Dentro do hip hop, o mercado já saturado de trap – para não falar na quase impossível concorrência norte-americana – dá poucas oportunidades aos newcomers e MHD cedo percebeu isso. Para se destacar, era preciso reinventar e onde melhor se inspirar do que nas suas próprias origens?

Os velhos da velha-guarda – passem a redundância – não gostam de os chamar de rappers, mas eu vou ousar. Mohamed é um rapper com origens na Guiné-Conackry e Senegal, crescido num dos ditos bairros problemáticos de Paris, o 19.º arrondissement, que congrega uma imensa e diversa comunidade africana. Na sua música incorporou o flow e uns toques do coupé décalé, e estava feita a receita de sucesso. Em 2016, no YouTube, a sua compilação de músicas e vídeos com o nome “Afro Trap” fez tanto sucesso que só a parte sete, “La Puissance“, tem mais de 128 milhões de visualizações. Com oito videoclipes, todas as imagens desta compilação foram rodadas no bairro e entre amigos.

O estilo pegou.

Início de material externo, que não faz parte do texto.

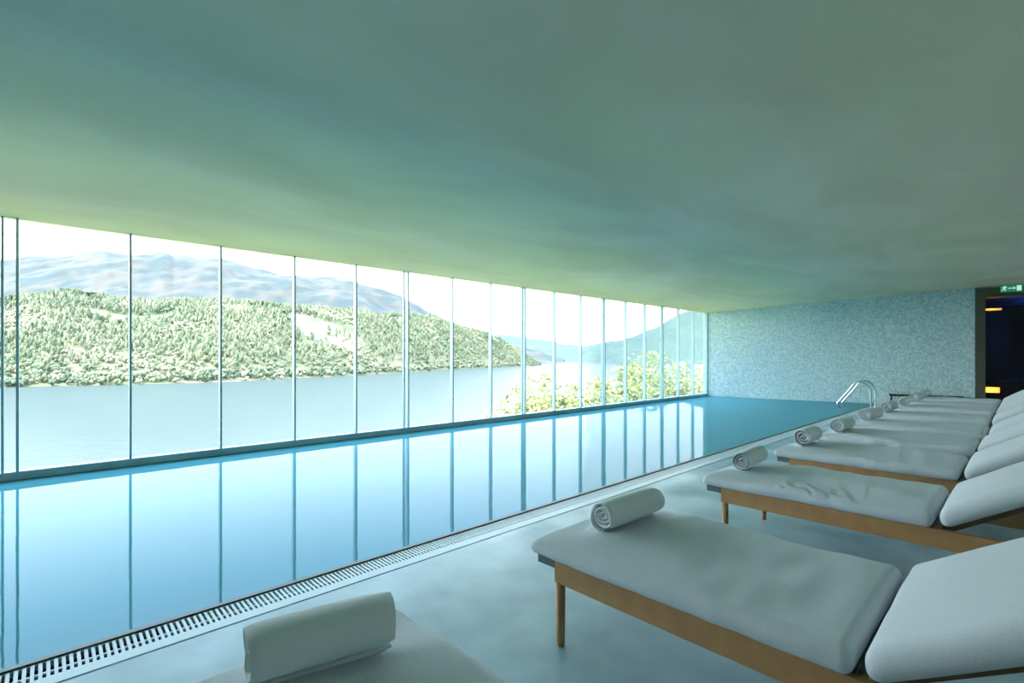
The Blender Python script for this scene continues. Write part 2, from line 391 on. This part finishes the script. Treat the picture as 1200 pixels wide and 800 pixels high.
# ------------------------------------------------------------------ exit sign
def exit_sign():
    x0, y0 = wallpt(7.2, .12)
    t = tag(empty('exit_sign', (x0, y0, 2.99), ANG), 'small green and white emergency exit sign above the dark doorway', 'sign')
    boxo('sign_panel', -.20, .20, -.012, .012, -.10, .08, M['sign_green'], t, .003)
    b = bmesh.new()
    box(b, .09, .17, -.016, -.0121, -.075, .055)                       # white door
    mesh_obj('door_symbol', b, M['sign_white'], t)
    b = bmesh.new()
    box(b, -.06, .04, -.016, -.0121, -.018, .004)
    v = [b.verts.new(p) for p in ((.035, -.016, .03), (.075, -.016, -.007), (.035, -.016, -.044), (.035, -.0121, .03), (.075, -.0121, -.007), (.035, -.0121, -.044))]
    b.faces.new(v[:3]); b.faces.new(v[3:][::-1]); b.faces.new((v[0], v[1], v[4], v[3])); b.faces.new((v[1], v[2], v[5], v[4])); b.faces.new((v[2], v[0], v[3], v[5]))
    mesh_obj('arrow_symbol', b, M['sign_white'], t)
    b = bmesh.new()
    bmesh.ops.create_uvsphere(b, u_segments=10, v_segments=6, radius=.013); bmesh.ops.translate(b, vec=(-.115, -.014, .052), verts=b.verts)
    for p, r in (([(-.12, -.014, .035), (-.13, -.014, -.01)], .014), ([(-.12, -.014, .03), (-.095, -.014, .01), (-.08, -.014, .022)], .007), ([(-.125, -.014, .03), (-.155, -.014, .02), (-.165, -.014, -.005)], .007),
                 ([(-.13, -.014, -.01), (-.105, -.014, -.035), (-.11, -.014, -.07)], .009), ([(-.13, -.014, -.01), (-.15, -.014, -.045), (-.18, -.014, -.055)], .009)):
        tube(b, p, r, 6)
    mesh_obj('figure_symbol', b, M['sign_white'], t)
    zt = ceil_z(x0) - 2.99
    for hx_ in (-.15, .14): boxo('hanger', hx_, hx_ + .01, -.005, .005, .078, max(zt, .085), M['steel'], t)
exit_sign()

# ------------------------------------------------------------------ loungers
def rounded(hx, hy, hz, r, nx, ny, nz, fn):
    """closed rounded box, displaced by fn(p, normal) -> p"""
    bm = bmesh.new(); cache = {}
    def vert(p):
        k = tuple(round(q, 5) for q in p)
        if k in cache: return cache[k]
        q = Vector((max(-hx + r[0], min(hx - r[0], p[0])), max(-hy + r[1], min(hy - r[1], p[1])), max(-hz + r[2], min(hz - r[2], p[2]))))
        d = Vector(((p[0] - q[0]) / r[0], (p[1] - q[1]) / r[1], (p[2] - q[2]) / r[2]))
        mx = max(abs(d.x), abs(d.y), abs(d.z)); 
        if d.length > 1e-6: d = d.normalized() * mx
        pp = Vector((q[0] + d.x * r[0], q[1] + d.y * r[1], q[2] + d.z * r[2]))
        cache[k] = bm.verts.new(fn(pp)); return cache[k]
    def grid(o, u, v, nu, nv):
        for i in range(nu):
            for j in range(nv):
                P = [(o[0] + u[0] * a / nu + v[0] * b / nv, o[1] + u[1] * a / nu + v[1] * b / nv, o[2] + u[2] * a / nu + v[2] * b / nv) for a, b in ((i, j), (i + 1, j), (i + 1, j + 1), (i, j + 1))]
                vs = [vert(p) for p in P]
                if len(set(vs)) == 4:
                    try: bm.faces.new(vs)
                    except ValueError: pass
    X, Y, Z = 2 * hx, 2 * hy, 2 * hz
    grid((-hx, -hy, hz), (X, 0, 0), (0, Y, 0), nx, ny); grid((-hx, -hy, -hz), (0, Y, 0), (X, 0, 0), ny, nx)
    grid((-hx, -hy, -hz), (X, 0, 0), (0, 0, Z), nx, nz); grid((-hx, hy, -hz), (0, 0, Z), (X, 0, 0), nz, nx)
    grid((-hx, -hy, -hz), (0, 0, Z), (0, Y, 0), nz, ny); grid((hx, -hy, -hz), (0, Y, 0), (0, 0, Z), ny, nz)
    bmesh.ops.recalc_face_normals(bm, faces=bm.faces)
    return bm
RAIL_TOP = .385
def seat_cushion(seed, det):
    Lc, W, T = 1.27, .83, .086
    sd = Vector((seed * 3.7, seed * 1.3, 0))
    def fn(p):
        x, y, z = p
        t = (z + T / 2) / T
        u = x / (Lc / 2); v = y / (W / 2)
        z2 = z
        # thinner towards the foot end, full at the head end
        z2 = -T / 2 + (z + T / 2) * (.78 + .22 * min(1, max(0, (u + 1) / .8)) + .07 * max(0, u) ** 2)
        z2 += t * .010 * (1 - abs(v) ** 3) * (1 - u ** 4)
        # soft undulation and wrinkles, strongest along the near side
        n1 = noise.noise(Vector((x * 2.2, y * 2.6, 0)) + sd); n2 = noise.noise(Vector((x * 9, y * 4, z * 3)) + sd)
        n3 = noise.noise(Vector((x * 26 + y * 14, y * 7, z * 4)) + sd)
        edge = min(1, max(0, (abs(v) - .45) * 2)); mask = max(0, noise.noise(Vector((x * 1.5, y * 2, 5)) + sd) + .15)
        if seed == 3: mask = .5 * math.exp(-((u - .05) / .38) ** 2)
        z2 += t * (.020 * n1 + .006 * n2 + .075 * mask * n3 * edge * (1.0 if v < 0 else .15) * (.55 if seed == 3 else .14))
        y2 = y + (.010 * n2 + .006 * n1) * (1 if abs(v) > .7 else 0) * (1 if v < 0 else 1)
        if u < -.8: y2 *= 1 - .02 * (-u - .8) / .2
        return Vector((x + .006 * n1, y2, z2))
    return rounded(Lc / 2, W / 2, T / 2, (.04, .045, .042), int(110 * det), int(66 * det), 12, fn)
def back_cushion(seed, det):
    Lc, W, T = .86, .84, .092
    sd = Vector((seed * 5.1, seed * 2.9, 3))
    def fn(p):
        x, y, z = p; t = (z + T / 2) / T; u = x / (Lc / 2); v = y / (W / 2)
        n1 = noise.noise(Vector((x * 2.4, y * 2.2, 0)) + sd); n2 = noise.noise(Vector((x * 8, y * 7, z * 3)) + sd)
        z2 = z + t * (.02 * (1 - v * v) * (1 - u ** 4) + .007 * n1 + .0025 * n2)
        x2 = x + .004 * n1
        # wedge: lower end cut so that its bottom edge reaches furthest forward
        if u < -.6: x2 += t * .035 * (-u - .6) / .4
        return Vector((x2, y + .006 * n1 * (abs(v) > .8), z2))
    return rounded(Lc / 2, W / 2, T / 2, (.05, .045, .044), int(44 * det), int(40 * det), 10, fn)
BACK = math.radians(32)
def leg_bm(x, y):
    b = tube(bmesh.new(), [(x, y, 0), (x, y, .012), (x, y, .29)], [.0165, .0195, .0215], 16); return b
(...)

Rappers mainstream começaram a ficar atentos àquilo que podia ser o despertar de um novo estilo, como foi o caso de Booba, que lançou “DKR“, uma homenagem às suas origens senegalesas que na introdução usa o som da majestosa Kora do maliano Toumani Diabaté, e de Gradur com “Dans Ma Vie“.

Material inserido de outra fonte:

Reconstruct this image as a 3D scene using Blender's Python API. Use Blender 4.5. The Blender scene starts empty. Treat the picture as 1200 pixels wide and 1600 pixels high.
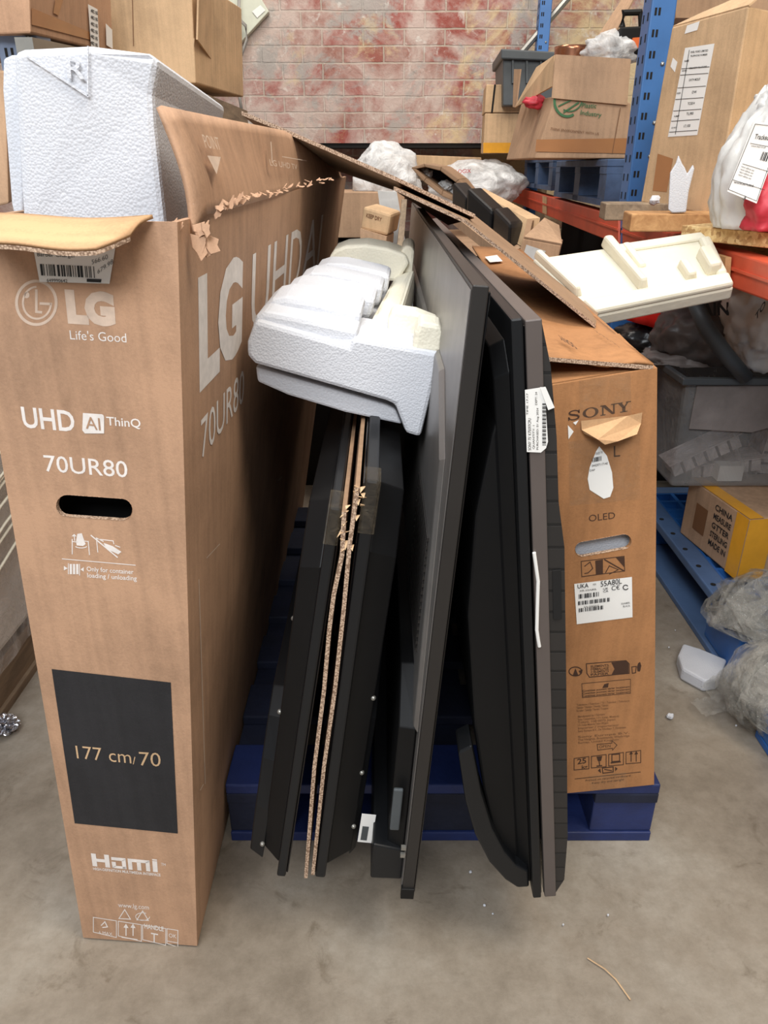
import bpy, bmesh, math, random
from mathutils import Vector, Matrix, noise
from mathutils.geometry import tessellate_polygon
random.seed(7)
S = bpy.context.scene
COL = S.collection
R = math.radians
# ---------------------------------------------------------------- camera, light, exposure
CZ, PITCH, F = 1.15, R(25.0), 1155.0            # eye height, tilt down, focal length in pixels of the 1200x1600 frame
sp, cp = math.sin(PITCH), math.cos(PITCH)
cam = bpy.data.cameras.new('camera'); camo = bpy.data.objects.new('camera', cam); COL.objects.link(camo)
camo.location = (0, 0, CZ); camo.rotation_euler = (R(90) - PITCH, 0, 0)
cam.sensor_width = 36; cam.sensor_fit = 'AUTO'; cam.lens = F / 1600 * 36; cam.clip_start = .02
S.camera = camo
S.view_settings.view_transform = 'Standard'; S.view_settings.look = 'None'
S.view_settings.gamma = 1; S.view_settings.use_curve_mapping = False
S.view_settings.exposure = 0.0
w = bpy.data.worlds.new('world'); S.world = w; w.use_nodes = True
w.node_tree.nodes['Background'].inputs[0].default_value = (.93, .96, 1, 1)
w.node_tree.nodes['Background'].inputs[1].default_value = .27
def area(name, loc, size, sizey, power, color, target):
    l = bpy.data.lights.new(name, 'AREA'); l.shape = 'RECTANGLE'; l.size = size; l.size_y = sizey
    l.energy = power; l.color = color
    o = bpy.data.objects.new(name, l); COL.objects.link(o); o.location = loc
    o.rotation_euler = (Vector(target) - Vector(loc)).to_track_quat('-Z', 'Y').to_euler()
    return o
area('ceiling_lamp_front', (-.6, -1.6, 3.0), 2.0, 1.0, 104, (.94, .97, 1), (-.5, 1.0, .4))
area('ceiling_lamp_aisle', (1.25, .1, 3.7), 1.2, 1.6, 85, (1, .90, .76), (.5, 1.4, .3))
area('fill_lamp_left', (-.85, .2, 3.4), .7, 1.6, 42, (.9, .95, 1), (-.75, 1.1, 0))  # unseen lamp added to brighten the floor at the left
area('ceiling_lamp_back', (.1, 3.4, 4.0), 2.6, .8, 95, (1, .94, .86), (.1, 4.7, 1.4))

# ---------------------------------------------------------------- pixel <-> place helpers (pixel of the photo + a known depth = a point)
def ray(px, py):
    a, b = (px - 600) / F, (py - 800) / F
    return Vector((a, cp - b * sp, -(sp + b * cp)))
def P(px, py, Y=None, z=None, x=None):
    d = ray(px, py)
    t = Y / d.y if Y is not None else ((z - CZ) / d.z if z is not None else x / d.x)
    return Vector((0, 0, CZ)) + d * t
def proj(p):
    q = Vector(p) - Vector((0, 0, CZ)); d = q.y * cp - q.z * sp; up = q.y * sp + q.z * cp
    return (600 + F * q.x / d, 800 - F * up / d)

# ---------------------------------------------------------------- materials
def srgb(r, g, b):
    f = lambda c: c / 12.92 if c <= .04045 else ((c + .055) / 1.055) ** 2.4
    return (f(r / 255), f(g / 255), f(b / 255), 1)
def NT(name):
    m = bpy.data.materials.new(name); m.use_nodes = True
    nt = m.node_tree; return m, nt, nt.nodes, nt.links, nt.nodes['Principled BSDF']
def nd(ns, t, **kw):
    n = ns.new(t)
    for k, v in kw.items():
        if k in n.inputs: n.inputs[k].default_value = v
        else: setattr(n, k, v)
    return n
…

“Foram precisos mais de vinte anos para que o rap francês percebesse a amplitude deste viveiro de inspirações, talentos e a capacidade que esta mistura universal de géneros poderia ter. Não esquecendo que o tema África já era recorrente nos textos de muitos rappers, esta mistura foi mantida à distância do público durante muito tempo”, disseca a publicação Booska, numa entrevista ao veterano Mokobé e ao produtor DSK On The Beat.

No Reino Unido, este movimento também começa a ganhar alguma expressão, mas baptizada de afro-bashment, termo popularizado por uma playlist com o mesmo nome, no Spotify. As sonoridades são claramente outras, considerando que as origens que compõem o cenário da diáspora em terras da rainha Isabel II são obviamente diferentes das presentes em França, com a Jamaica e a Nigéria a encabeçarem a lista.

Numa primeira abordagem ao afro-bashment, percebemos de imediato o casamento entre o grime (que só por si já é um resultado das misturas entre o hip hop, ragga, reggae, jungle e drum and bass) e as batidas africanas ou afro-caribenhas. A reter temos nomes como Kojo Funds, Afro B, Abra Cadabra ou J Hus.

Por terras lusófonas, este ainda é um terreno por desbravar, mas já se começam a fazer sentir algumas presenças, como é o caso de Apollo G. O seu afro trap, além da batida emprestada do afro-house, mistura algumas palavras em crioulo, num hino às suas origens cabo-verdianas. A boa vibe de “Si Ki Sta”, lançado em  Novembro e cujo vídeo foi gravado no bairro do Monte Abraão, na Linha de Sintra, entre amigos, cheira a crioulo, a grime, a afro-house e a um je ne sais quoi lusófono.

Se estes ritmos vieram para ficar, ainda é demasiado cedo para se avaliar e, tal como disse à Noisey Austin Darbo, locutor de rádio da BBC 1Xtra e editor sénior do Spotify por trás da criação da playlist Afro-Bashment: “os géneros musicais intrínsecos à comunidade negra estão em constante evolução, tal como o gosto dos jovens ouvintes”, portanto, haverá sempre uma base de inspiração, entre o hip hop e o rnb, que vai sofrendo adaptações conforme as modas e as origens de cada artista.

Os da velha-guarda vão ser sempre relutantes a abraçar estes novos estilos derivados do hip hop, mas a verdade é que o movimento não é uma linha estática. Conforme os tempos, as vontades e a globalização, é natural que o género sofra uma metamorfose, goste-se ou não.